El la película de Spielberg El puente de los espías, que algunos hemos visto recientemente en la tele, hay una escena en la que aparecen el espía ruso, ya preso y juzgado por sus delitos de espionaje, y su abogado, oyendo, de un doméstico y modesto aparato de radio, ambos con atención casi religiosa, una pieza musical de Dmitri Shostakóvich. Al final de la cual el ruso, con emoción contenida expresa: «Dmitri Shostakóvich, qué gran músico».

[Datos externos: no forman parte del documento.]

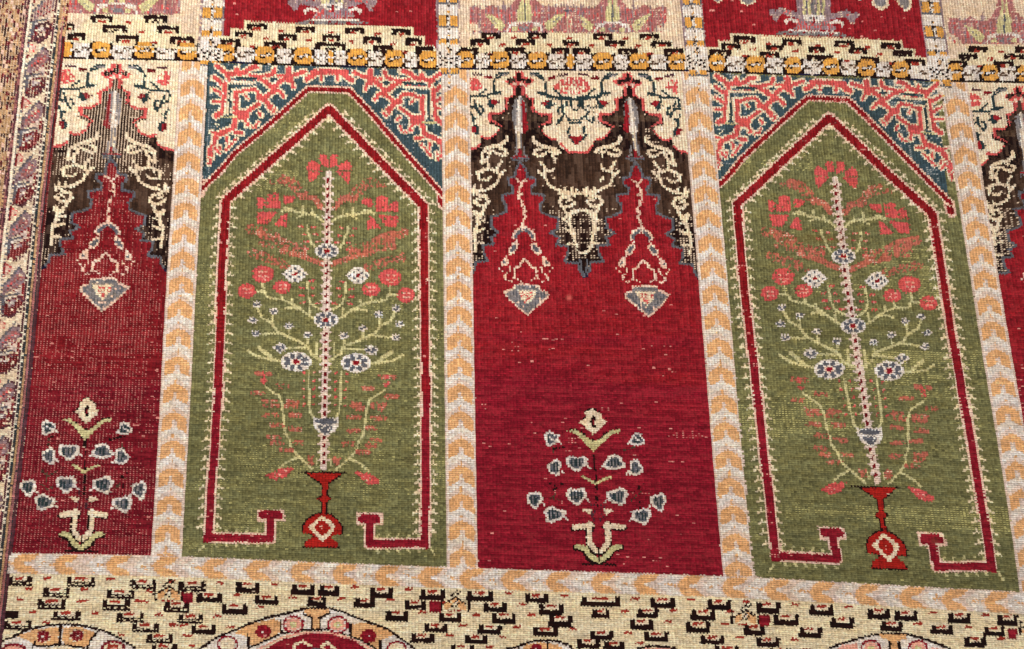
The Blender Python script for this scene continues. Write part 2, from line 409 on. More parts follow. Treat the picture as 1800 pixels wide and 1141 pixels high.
P([(620, 1096), (640, 1093), (680, 1106), (692, 1116), (668, 1124), (666, 1142), (640, 1124), (618, 1118)], 'orange')
for q in ([(437, 1115), (436, 1141)], [(494, 1092), (494, 1112)], [(548, 1084), (549, 1106)], [(563, 1084), (563, 1106)], [(617, 1096), (616, 1119)], [(668, 1125), (668, 1148)], [(534, 1078), (546, 1083)], [(580, 1076), (566, 1083)]):
    L(q, 4, 'black')
L([(436, 1139), (465, 1126), (495, 1112), (535, 1106), (580, 1105), (615, 1116), (640, 1126), (664, 1142)], 3.5, 'black')
L([(440, 1147), (470, 1132), (498, 1119), (535, 1111), (580, 1111), (618, 1122), (645, 1135), (665, 1150)], 3, 'pink')
P([(446, 1160), (475, 1134), (500, 1122), (535, 1113), (580, 1113), (620, 1124), (645, 1140), (660, 1160)], 'crimson')
for (x, y, a, b) in [(400, 1132, 'crimson', 'cream'), (463, 1109, 'magenta', 'magenta'), (516, 1096, 'crimson', 'lime'), (594, 1097, 'crimson', 'lime'), (648, 1117, 'magenta', 'magenta'), (697, 1141, 'crimson', 'cream')]:
    E(x, y, 19 if b != 'magenta' else 14, 16 if b != 'magenta' else 12, a); 
    if b != 'magenta':
        E(x, y, 15, 12.5, 'white'); rosette(x, y, 16, 'cream' if b == 'cream' else 'pink', b)
    else: rosette(x, y, 15, 'magenta', 'crimson')
L([(512, 1150), (520, 1130), (534, 1126), (545, 1133)], 5, 'cream'); L([(575, 1150), (566, 1134), (576, 1128), (588, 1138), (592, 1150)], 5, 'cream'); E(554, 1142, 9, 5, 'steel')
# left medallion
ring([(-140, 1150), (-60, 1140), (-20, 1132), (20, 1120), (50, 1106), (80, 1099), (110, 1096), (140, 1098), (165, 1103), (185, 1108), (210, 1120), (235, 1135), (245, 1150)],
     [(-100, 1160), (60, 1160), (80, 1139), (105, 1133), (130, 1137), (150, 1150), (160, 1160)], "medallion", "scalloped medallion in the bottom left corner")
P([(30, 1118), (60, 1106), (104, 1101), (102, 1134), (62, 1135), (50, 1126)], 'orange'); P([(110, 1102), (145, 1102), (170, 1112), (155, 1136), (112, 1132)], 'orange')
L([(106, 1098), (106, 1134)], 4, 'black'); L([(172, 1110), (160, 1124), (154, 1141)], 4, 'black'); L([(62, 1128), (55, 1141)], 4, 'black'); L([(64, 1136), (104, 1132), (112, 1132), (150, 1138)], 3.5, 'black')
for (x, y) in [(76, 1118), (136, 1116)]: E(x, y, 13, 11, 'cream'); rosette(x, y, 14, 'magenta', 'magenta')
E(24, 1140, 22, 10, 'crimson'); E(24, 1141, 16, 7, 'pink'); E(200, 1138, 22, 14, 'crimson'); E(200, 1139, 17, 10, 'cream'); rosette(200, 1141, 14, 'brick', 'pink')
# middle medallions
ring([(875, 1150), (890, 1141), (910, 1135), (935, 1126), (965, 1124), (982, 1127), (1000, 1134), (1015, 1150)], [(900, 1170), (950, 1160), (1000, 1170)], "medallion", "medallion crown below the middle red panel")
P([(912, 1145), (925, 1132), (950, 1128), (980, 1132), (995, 1145)], 'orange'); rosette(942, 1139, 12, 'crimson', 'crimson'); L([(962, 1128), (963, 1145)], 4, 'black'); L([(910, 1136), (914, 1146)], 4, 'black')
cur[0] = part('medallion', p_low, 'tip of a medallion crown beside the lower middle bracket rows'); L([(1120, 1140), (1150, 1134), (1185, 1139), (1195, 1150)], 4, 'black'); P([(1120, 1150), (1135, 1139), (1175, 1139), (1190, 1150)], 'pink')
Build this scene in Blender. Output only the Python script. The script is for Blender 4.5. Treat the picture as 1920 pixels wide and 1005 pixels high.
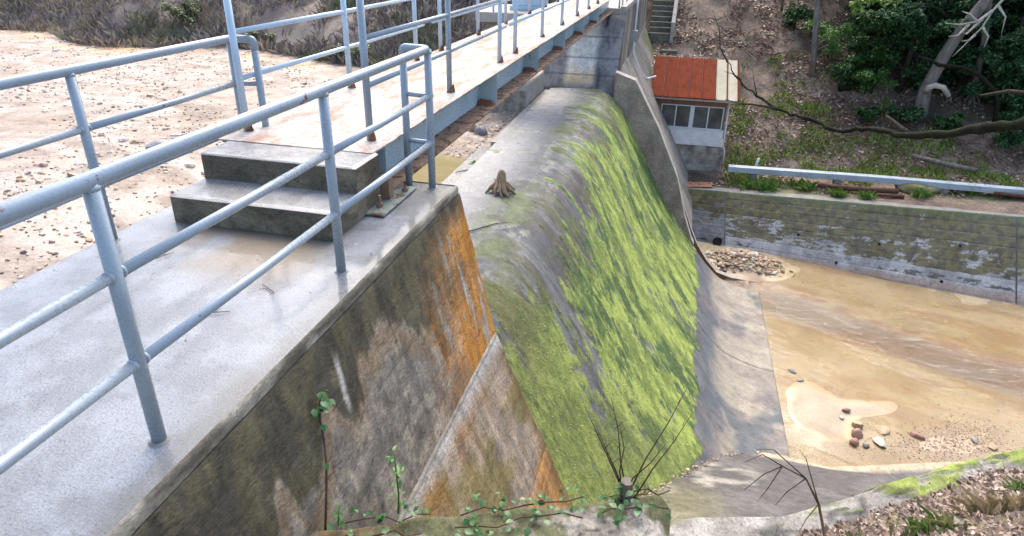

Efectivamente, dicho sea también desde mi oceánica ignorancia en la materia: un gran músico. A pesar, o quizá en parte por ello, del constante sufrimiento a que se vio sometido viviendo en la peligrosa Rusia de Stalin, en la que era tan fácil que un artista recibiera —en las horas en que sabes que no es el lechero— una visita de la policía política, y desapareciera para siempre.
Hemos tenido ocasión, también muy recientemente, de leer la novela, totalmente fiel a la historia, que Julian Barnes dedica a la vida de este músico: El ruido del tiempo. «El arte es el susurro de la de la historia que se oye por encima del ruido del tiempo» (pág. 105).
Pero el miedo constante, y fundado, no impidió a Shostakóvich ir construyendo su ingente y magnífica obra.
A mí, en lo poquísimo que la conozco, me llama la atención la ambigüedad permanente, la incitación a la risa entreverada con el llanto, a la contemplación de lo heroico mezclado con lo bufo. Algo propio del artista que se ha visto obligado a vivir vigilado por el régimen, a expresar con mucha cautela y disimulo sus verdaderos sentimientos. En esto, al escritor español que más me recuerda es a Cervantes: otro artista inmerso en un mundo lleno de ignorancia, de prejuicios, de ejercicio arbitrario del poder político y religioso, añadido todo ello a la penuria de medios materiales. Y siempre poniendo una sonrisa en la tristeza.
Disfrutemos, mientras podamos, a pesar de los problemas, de la música de Shostakóvich, de la literatura de Cervantes.